L’inchiesta USA sulle presunte tangenti in Kazakistan. Eni, quei sospetti a tutto gas.

kazakistanArticolo scritto il 30 maggio 2003 con lo pseudonimo di Geronimo di Paolo Cirino Pomicino pubblicato sulla rivista settimanale politica “il Mondo”.

Da mesi, ormai, molti giornali americani, tra cui gli autorevoli New York Times e Wall Street Journal Europe, ne parlano ma, almeno in Italia, sembra che nessuno voglia sentire. Dall’ autunno dello scorso anno, il dipartimento di giustizia americano ha messo in stato di accusa un uomo di affari newyorkese, James H. Giffen, arrestato nel marzo scorso e poi rilasciato dietro cauzione di 10 milioni di dollari, e un alto dirigente della vecchia Mobil-Oil incorporata oggi nella Exxon, J. Bryan Williams III, per aver pagato quasi 80 milioni di dollari di “commissioni” a funzionari del Kazakistan e allo stesso presidente Nursultan Abishevich Nazarbajev. Le commissioni, ritenute dal dipartimento di giustizia Usa e dall’FBI veri e propri compensi corruttivi, sarebbero state pagate a fronte di contratti per lo sfruttamento di alcuni grandi giacimenti di petrolio e di gas che sono la grande ricchezza del Kazakistan.
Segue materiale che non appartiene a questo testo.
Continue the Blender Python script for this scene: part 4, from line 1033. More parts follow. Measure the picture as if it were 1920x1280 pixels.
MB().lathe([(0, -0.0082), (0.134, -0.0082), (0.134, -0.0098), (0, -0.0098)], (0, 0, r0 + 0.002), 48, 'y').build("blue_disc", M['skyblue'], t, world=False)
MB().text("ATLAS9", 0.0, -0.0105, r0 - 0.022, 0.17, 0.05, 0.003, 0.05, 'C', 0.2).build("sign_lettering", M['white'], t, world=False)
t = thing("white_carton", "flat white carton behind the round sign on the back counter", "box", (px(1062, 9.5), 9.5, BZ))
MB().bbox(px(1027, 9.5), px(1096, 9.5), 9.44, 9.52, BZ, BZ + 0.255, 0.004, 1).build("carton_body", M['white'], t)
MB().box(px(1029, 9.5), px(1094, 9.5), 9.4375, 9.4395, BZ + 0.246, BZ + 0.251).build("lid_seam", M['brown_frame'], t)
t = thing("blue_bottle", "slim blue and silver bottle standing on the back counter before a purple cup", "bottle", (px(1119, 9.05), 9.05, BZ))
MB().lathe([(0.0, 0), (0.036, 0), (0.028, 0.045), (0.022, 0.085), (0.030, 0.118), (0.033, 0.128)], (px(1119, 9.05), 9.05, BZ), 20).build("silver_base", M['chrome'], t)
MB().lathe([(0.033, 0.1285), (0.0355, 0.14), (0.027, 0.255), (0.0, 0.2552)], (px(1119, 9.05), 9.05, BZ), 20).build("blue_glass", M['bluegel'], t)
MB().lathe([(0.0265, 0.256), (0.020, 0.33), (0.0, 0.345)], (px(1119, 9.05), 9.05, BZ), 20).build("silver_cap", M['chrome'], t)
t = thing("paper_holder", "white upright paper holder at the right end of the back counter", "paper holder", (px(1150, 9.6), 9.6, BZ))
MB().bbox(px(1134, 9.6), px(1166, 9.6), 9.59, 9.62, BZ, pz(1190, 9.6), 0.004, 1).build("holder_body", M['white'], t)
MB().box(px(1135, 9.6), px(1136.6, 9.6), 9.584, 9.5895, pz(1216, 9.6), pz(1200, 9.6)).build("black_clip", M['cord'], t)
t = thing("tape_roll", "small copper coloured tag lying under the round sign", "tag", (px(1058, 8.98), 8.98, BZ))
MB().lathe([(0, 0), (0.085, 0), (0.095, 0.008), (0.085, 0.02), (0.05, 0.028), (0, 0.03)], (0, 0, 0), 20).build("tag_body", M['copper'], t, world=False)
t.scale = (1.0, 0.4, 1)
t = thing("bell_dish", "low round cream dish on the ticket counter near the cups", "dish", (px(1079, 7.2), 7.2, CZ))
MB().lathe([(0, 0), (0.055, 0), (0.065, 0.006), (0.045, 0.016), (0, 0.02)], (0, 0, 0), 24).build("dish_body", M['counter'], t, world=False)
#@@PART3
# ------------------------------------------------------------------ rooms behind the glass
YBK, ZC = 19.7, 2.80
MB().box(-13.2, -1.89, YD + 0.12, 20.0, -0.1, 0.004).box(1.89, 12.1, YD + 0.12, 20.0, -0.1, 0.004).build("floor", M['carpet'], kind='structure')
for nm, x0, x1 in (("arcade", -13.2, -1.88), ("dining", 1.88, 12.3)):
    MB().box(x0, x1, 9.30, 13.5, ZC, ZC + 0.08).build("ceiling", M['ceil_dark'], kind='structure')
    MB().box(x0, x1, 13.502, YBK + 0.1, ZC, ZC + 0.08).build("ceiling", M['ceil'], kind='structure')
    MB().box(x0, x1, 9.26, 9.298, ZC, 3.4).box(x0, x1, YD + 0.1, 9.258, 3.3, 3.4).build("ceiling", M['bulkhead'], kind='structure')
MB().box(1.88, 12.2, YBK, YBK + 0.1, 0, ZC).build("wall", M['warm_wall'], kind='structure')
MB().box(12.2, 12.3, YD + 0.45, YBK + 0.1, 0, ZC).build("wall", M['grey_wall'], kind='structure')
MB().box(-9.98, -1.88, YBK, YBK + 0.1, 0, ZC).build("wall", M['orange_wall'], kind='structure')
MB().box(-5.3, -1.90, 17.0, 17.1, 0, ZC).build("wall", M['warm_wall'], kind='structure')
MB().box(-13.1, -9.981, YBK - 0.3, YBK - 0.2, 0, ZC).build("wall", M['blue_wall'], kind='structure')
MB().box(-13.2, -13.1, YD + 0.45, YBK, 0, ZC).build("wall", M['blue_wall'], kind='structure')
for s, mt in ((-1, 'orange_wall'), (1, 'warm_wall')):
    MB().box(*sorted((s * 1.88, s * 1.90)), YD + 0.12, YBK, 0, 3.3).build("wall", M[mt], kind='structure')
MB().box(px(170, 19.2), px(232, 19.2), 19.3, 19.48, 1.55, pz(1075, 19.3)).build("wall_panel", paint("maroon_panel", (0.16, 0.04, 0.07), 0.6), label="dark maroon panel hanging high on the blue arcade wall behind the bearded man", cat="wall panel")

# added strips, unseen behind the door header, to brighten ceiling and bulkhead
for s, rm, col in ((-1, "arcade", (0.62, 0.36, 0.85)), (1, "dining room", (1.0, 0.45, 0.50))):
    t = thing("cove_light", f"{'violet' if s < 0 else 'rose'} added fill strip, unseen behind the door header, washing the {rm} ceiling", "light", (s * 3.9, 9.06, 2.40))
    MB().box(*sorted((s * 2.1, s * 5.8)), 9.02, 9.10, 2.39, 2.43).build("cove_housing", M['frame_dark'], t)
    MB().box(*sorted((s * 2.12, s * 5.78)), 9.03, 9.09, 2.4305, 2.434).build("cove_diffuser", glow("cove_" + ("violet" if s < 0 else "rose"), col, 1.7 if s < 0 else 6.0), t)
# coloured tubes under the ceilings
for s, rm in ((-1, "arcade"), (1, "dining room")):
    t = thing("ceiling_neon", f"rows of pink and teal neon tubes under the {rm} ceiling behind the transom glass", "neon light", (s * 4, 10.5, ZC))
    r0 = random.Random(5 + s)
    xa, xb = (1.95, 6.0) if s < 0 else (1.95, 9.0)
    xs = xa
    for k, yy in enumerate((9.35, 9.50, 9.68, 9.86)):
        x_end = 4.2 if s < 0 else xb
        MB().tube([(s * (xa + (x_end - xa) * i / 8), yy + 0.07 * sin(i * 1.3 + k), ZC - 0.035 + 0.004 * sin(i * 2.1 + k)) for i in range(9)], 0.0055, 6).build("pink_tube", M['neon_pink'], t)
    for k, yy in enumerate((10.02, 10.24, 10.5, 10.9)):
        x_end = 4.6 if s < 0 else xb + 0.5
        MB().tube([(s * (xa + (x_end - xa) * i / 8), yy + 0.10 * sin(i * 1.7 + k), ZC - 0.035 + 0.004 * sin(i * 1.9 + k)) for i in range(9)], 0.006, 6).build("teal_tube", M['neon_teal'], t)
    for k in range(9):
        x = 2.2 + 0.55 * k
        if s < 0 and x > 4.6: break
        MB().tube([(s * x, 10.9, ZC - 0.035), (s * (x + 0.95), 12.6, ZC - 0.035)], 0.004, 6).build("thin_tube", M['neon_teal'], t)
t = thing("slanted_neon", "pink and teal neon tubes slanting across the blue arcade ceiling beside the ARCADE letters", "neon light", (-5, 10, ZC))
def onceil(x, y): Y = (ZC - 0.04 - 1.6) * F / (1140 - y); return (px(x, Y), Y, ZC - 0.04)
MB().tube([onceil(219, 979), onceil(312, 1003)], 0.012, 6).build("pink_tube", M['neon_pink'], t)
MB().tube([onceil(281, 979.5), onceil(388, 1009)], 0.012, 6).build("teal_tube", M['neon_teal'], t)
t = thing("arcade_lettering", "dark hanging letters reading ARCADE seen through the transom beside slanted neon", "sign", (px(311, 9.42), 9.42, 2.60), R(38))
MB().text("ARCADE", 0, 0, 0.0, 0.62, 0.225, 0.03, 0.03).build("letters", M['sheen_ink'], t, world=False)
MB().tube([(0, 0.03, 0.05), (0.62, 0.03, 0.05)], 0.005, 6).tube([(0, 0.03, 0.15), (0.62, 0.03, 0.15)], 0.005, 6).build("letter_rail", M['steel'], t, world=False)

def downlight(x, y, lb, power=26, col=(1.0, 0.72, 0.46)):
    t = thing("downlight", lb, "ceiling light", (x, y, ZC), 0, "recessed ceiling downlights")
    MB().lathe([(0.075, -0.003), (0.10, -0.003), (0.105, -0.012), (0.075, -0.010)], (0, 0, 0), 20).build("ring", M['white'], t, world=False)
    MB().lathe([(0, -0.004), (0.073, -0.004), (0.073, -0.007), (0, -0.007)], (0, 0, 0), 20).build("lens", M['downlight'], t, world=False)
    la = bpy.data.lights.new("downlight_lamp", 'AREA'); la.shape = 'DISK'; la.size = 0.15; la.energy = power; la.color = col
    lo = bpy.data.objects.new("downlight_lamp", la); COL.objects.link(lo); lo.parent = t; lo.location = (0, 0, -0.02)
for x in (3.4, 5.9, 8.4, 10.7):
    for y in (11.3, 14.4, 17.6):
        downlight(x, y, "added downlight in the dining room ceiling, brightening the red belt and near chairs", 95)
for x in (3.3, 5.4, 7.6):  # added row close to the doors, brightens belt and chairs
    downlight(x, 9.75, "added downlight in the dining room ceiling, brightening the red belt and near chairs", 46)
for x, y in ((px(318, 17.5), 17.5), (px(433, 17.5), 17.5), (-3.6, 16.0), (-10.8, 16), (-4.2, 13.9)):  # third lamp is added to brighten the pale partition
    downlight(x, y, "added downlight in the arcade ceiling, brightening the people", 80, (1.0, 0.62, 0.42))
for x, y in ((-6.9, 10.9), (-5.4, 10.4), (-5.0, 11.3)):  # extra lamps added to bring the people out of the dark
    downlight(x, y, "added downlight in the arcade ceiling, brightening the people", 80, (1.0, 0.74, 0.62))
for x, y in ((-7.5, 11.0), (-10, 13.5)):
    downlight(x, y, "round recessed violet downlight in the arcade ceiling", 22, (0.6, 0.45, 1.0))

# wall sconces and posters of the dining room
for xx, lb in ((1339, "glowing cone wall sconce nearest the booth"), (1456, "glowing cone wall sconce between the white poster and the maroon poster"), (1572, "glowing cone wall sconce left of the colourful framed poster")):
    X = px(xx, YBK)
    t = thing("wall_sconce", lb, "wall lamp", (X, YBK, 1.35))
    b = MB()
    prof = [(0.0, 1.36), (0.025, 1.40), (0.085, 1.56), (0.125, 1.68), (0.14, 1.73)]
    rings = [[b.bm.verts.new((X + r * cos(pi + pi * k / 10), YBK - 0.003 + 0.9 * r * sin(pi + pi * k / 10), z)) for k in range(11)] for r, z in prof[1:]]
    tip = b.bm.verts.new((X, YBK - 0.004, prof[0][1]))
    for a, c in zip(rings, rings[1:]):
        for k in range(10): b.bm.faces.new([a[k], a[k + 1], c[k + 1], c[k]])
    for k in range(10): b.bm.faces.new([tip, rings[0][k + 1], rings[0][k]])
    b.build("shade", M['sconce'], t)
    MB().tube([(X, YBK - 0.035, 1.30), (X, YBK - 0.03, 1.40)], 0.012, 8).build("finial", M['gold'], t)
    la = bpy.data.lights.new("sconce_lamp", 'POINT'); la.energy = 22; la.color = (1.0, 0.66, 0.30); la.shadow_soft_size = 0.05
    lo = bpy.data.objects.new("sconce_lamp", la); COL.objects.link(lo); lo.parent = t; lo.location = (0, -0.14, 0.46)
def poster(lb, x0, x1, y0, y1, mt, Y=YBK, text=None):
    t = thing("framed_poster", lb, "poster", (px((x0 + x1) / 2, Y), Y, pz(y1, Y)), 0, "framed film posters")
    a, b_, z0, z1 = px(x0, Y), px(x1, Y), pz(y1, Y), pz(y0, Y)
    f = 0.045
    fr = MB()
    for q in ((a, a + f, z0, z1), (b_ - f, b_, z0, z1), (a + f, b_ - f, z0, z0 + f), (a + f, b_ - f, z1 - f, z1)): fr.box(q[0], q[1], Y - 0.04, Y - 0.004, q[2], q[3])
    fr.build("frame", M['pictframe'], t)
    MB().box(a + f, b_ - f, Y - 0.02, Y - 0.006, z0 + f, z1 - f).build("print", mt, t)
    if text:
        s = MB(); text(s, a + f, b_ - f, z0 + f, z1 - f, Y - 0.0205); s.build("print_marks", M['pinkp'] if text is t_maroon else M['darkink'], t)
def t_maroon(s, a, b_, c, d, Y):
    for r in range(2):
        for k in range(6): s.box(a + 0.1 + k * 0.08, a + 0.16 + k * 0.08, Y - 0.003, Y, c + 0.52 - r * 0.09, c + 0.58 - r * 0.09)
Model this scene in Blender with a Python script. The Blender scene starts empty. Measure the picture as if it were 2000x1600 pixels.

Nei documenti a sua disposizione, l’accusa parla di sei affari petroliferi chiusi in quel Paese con il pagamento di queste sospette commissioni e in due di questi vi sarebbero coinvolte anche alcune compagnie petrolifere europee tra cui la nostra Eni. In realtà di questa vicenda fummo tra i primi a scriverne nel libro Dietro le quinte avendone sentito parlare dallo stesso Gabriele Cagliari nel lontano 1991. Gli accordi con il governo del Kazakistan si sarebbero poi chiusi qualche anno più tardi con il pagamento, come sostiene il dipartimento di giustizia americano, di queste corpose commissioni. Quando parlammo nel nostro libro di questo episodio, riferimmo anche di uno scritto anonimo pervenutoci alcuni anni or sono secondo cui l’Eni avrebbe pagato una commissione a un generale giordano per riscuotere alcuni crediti dal vecchio regime di Saddam Hussein bloccati dalle misure di embargo attivate dopo la Guerra del golfo del 1991. Da quell’anonimo risulterebbe addirittura che alcune di queste commissioni sarebbero state pagate con l’assenso di un autorevole sostituto procuratore della Repubblica. Dopo le inchieste del dipartimento di giustizia americano che si muove sulla base del Foreign corrupt practices act del 1997, trova un’autorevole conferma quanto abbiamo scritto quasi un anno fa senza che nessuno, peraltro, ci abbia mai smentiti. Oggi tutta la storia viene ripresa e rilanciata da moltissimi quotidiani americani e francesi. E’ di questi giorni, infine, una nuova notizia che, come spesso capita, può essere ritenuta un fatto normale o un episodio inquietante.
Alcune settimane fa è passato per Roma il presidente Nazarbajev che ha ricevuto presso l’albergo Hilton un autorevolissimo responsabile dell’Eni. Se non ci trovassimo nel pieno di un’inchiesta americana su presunti fondi neri pagati al presidente del Kazakistan da molte compagnie petrolifere tra cui l’Eni, l’incontro sarebbe stato un semplice atto di omaggio verso un Paese in cui l’Eni ha forti e consolidati interessi. In queste condizioni, invece, sarebbe utile, proprio per diradare qualunque sospetto di intese per depistare le indagini americane, che l’Eni chiarisse ciò di cui parlano i giornali americani riportando gli atti di accusa del dipartimento di giustizia e comunicasse se davvero c’è stato quest’ultimo incontro di un suo autorevole rappresentante con il presidente Nazarbajev a Roma. L’Eni ha il 30% del suo capitale nelle mani dello Stato italiano, ma circa il 40% in quelle dei fondi americani. Ci dispiacerebbe se a risponderci fossero, tra qualche tempo, l’FBI e il dipartimento di giustizia di Washington.